De oordelen over wat de opstelling van het COA in Crailo komen weer boven. Wat is dit toch verdomde moeilijk. Ik kan het niet, ik zal nooit een echte peacemaker worden.
Weer duik ik in de e-mail. Het lijkt me toe dat het goed zou zijn als de politiek een uitspraak doet over de manier waarop we in Nederland met asielzoekers om willen gaan, en met vrijwilligers die zich voor vluchtelingen willen inzetten. Dat ze het COA de opdracht geven om met inlevingsvermogen te werk te gaan. Om vrijwilligersinitiatieven te ondersteunen en faciliteren en niet tegen te werken. Kan ik mijn e-mail zo schrijven dat vooral ook mijn positieve intenties naar voren komen? Ik voeg een stuk toe over het toekomstig AZC in Leidschendam, en over mijn verlangen straks goed met het COA samen te werken.
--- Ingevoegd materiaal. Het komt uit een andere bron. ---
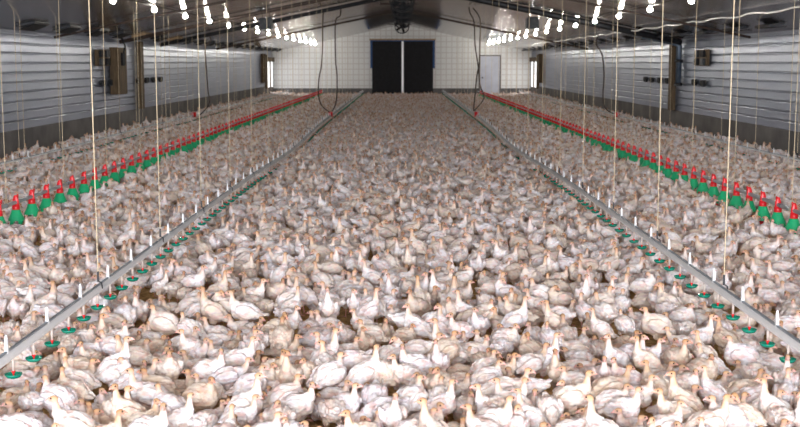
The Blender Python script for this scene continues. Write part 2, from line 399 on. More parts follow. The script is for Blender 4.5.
for s, side, y in ((-1, 'left', 36.0), (1, 'right', 36.0)):
    t = empty('control_panel', (s * 8.97, y, 2.3))
    bm = bmesh.new(); x0, x1 = sorted((0, -s * .08)); add_box(bm, x0, x1, -.72, .72, 0, .48, .01); link_mesh('backboard', bm, M['wood'], t)
    for q, (yy, zz, mm) in enumerate(((-.36, .26, 'black'), (.36, .26, 'dark'), (-.36, .02, 'dark'), (.36, .02, 'black'))):
        bm = bmesh.new(); a, b = sorted((-s * .08, -s * .16)); add_box(bm, a, b, yy - .17, yy + .17, zz, zz + .2, .01); link_mesh('box', bm, M[mm], t)
    tag(t, 'brown backboard with four small dark boxes on the %s wall' % side, 'control panel')
hookn = {}
for s, side, lst in ((-1, 'left', [(101, 83), (110, 82), (137, 80.5), (145, 80), (152, 79.5), (159, 79)]), (1, 'right', [(705, 83), (696, 82), (669, 80.5), (661, 80), (653, 79.5), (647, 79)])):
    for i, (px, py) in enumerate(lst):
        r = ray(px, py); p = r * (s * 8.97 / r.x) + Vector((0, 0, CAMH))
        t = empty('switch_box', p)
        bm = bmesh.new(); x0, x1 = sorted((0, -s * .1)); add_box(bm, x0, x1, -.22, .22, -.08, .08, .015); link_mesh('box', bm, M['black'], t)
        bm = bmesh.new(); add_box(bm, x0, x1, -.1, .1, -.11, -.08); add_box(bm, x0 * .6, x1 * .6, -.3, -.22, .02, .05); link_mesh('lever', bm, M['dark'], t)
        tag(t, 'small black switch box on the %s wall, %s from the camera' % (side, ordinal(i + 1)), 'switch box', 'switch boxes on the side walls')

# ---------------------------------------------------------------- feeding lines
FY0, FY1 = 1.0, 82.6
def fz(y): return .45
FEED = {}
def make_feeder():
    t = empty('pan_feeder')
    # red neck: saddle cone over the pipe, cylinder below
    bm = bmesh.new()
    add_lathe(bm, [(0, .105), (.018, .10), (.030, .078), (.042, .04), (.045, -.03)], 18, sy=.55)
    add_lathe(bm, [(.030, -.025), (.050, -.035), (.054, -.105), (.05, -.11), (0, -.11)], 18)
    add_tube(bm, [(.0, .07, .085), (.0, .075, .05)], .016, 8); add_ell(bm, (0, .085, .09), (.014, .014, .02), seg=8, rings=6)
    link_mesh('neck', bm, M['red'], t, True)
    bm = bmesh.new(); seg = 24; prof = [(.052, -.10), (.062, -.115), (.073, -.15), (.090, -.19), (.108, -.225), (.116, -.255)]
    rings = [[bm.verts.new((r * math.cos(2 * math.pi * k / seg), r * math.sin(2 * math.pi * k / seg), z)) for k in range(seg)] for r, z in prof]
    for a, b in zip(rings, rings[1:]):
        for k in range(seg): bm.faces.new((a[k], a[(k + 1) % seg], b[(k + 1) % seg], b[k]))
    low = [bm.verts.new((.122 * math.cos(2 * math.pi * k / seg), .122 * math.sin(2 * math.pi * k / seg), -.305)) for k in range(seg)]
    for k in range(seg):
        if k % 4 < 2: bm.faces.new((rings[-1][k], rings[-1][(k + 1) % seg], low[(k + 1) % seg], low[k]))
    link_mesh('bell', bm, M['green'], t, True)
    bm = bmesh.new(); add_lathe(bm, [(0, -.42), (.10, -.42), (.14, -.40), (.155, -.35), (.16, -.345), (.155, -.34), (.135, -.375), (.05, -.385), (.045, -.33), (0, -.30)], 24)
    for k in range(6): a = k * math.pi / 3 + .2; add_tube(bm, [(.105 * math.cos(a), .105 * math.sin(a), -.29), (.15 * math.cos(a), .15 * math.sin(a), -.345)], .006, 5)
    link_mesh('pan', bm, M['red'], t, True)
    return t
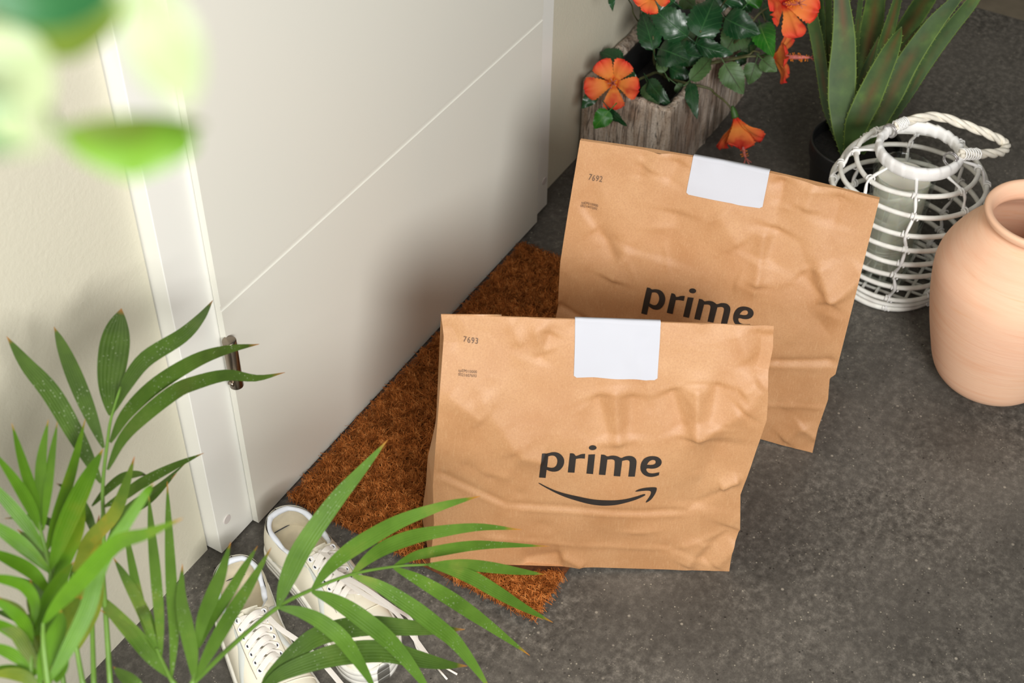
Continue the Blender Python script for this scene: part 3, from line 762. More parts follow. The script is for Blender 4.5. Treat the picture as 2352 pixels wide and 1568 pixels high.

Ik laat de e-mail nog een keer rusten, maar dan duw ik toch op de verzendknop. Ondertussen ben ik nog niet af van mijn boosheid. Zie ik het COA nog altijd als de vijand?
Ik weet niet of het verzenden van deze e-mail een goede actie was. Maar het was wel een mooie oefening in het werken met mijn Zen Peacemaker intenties.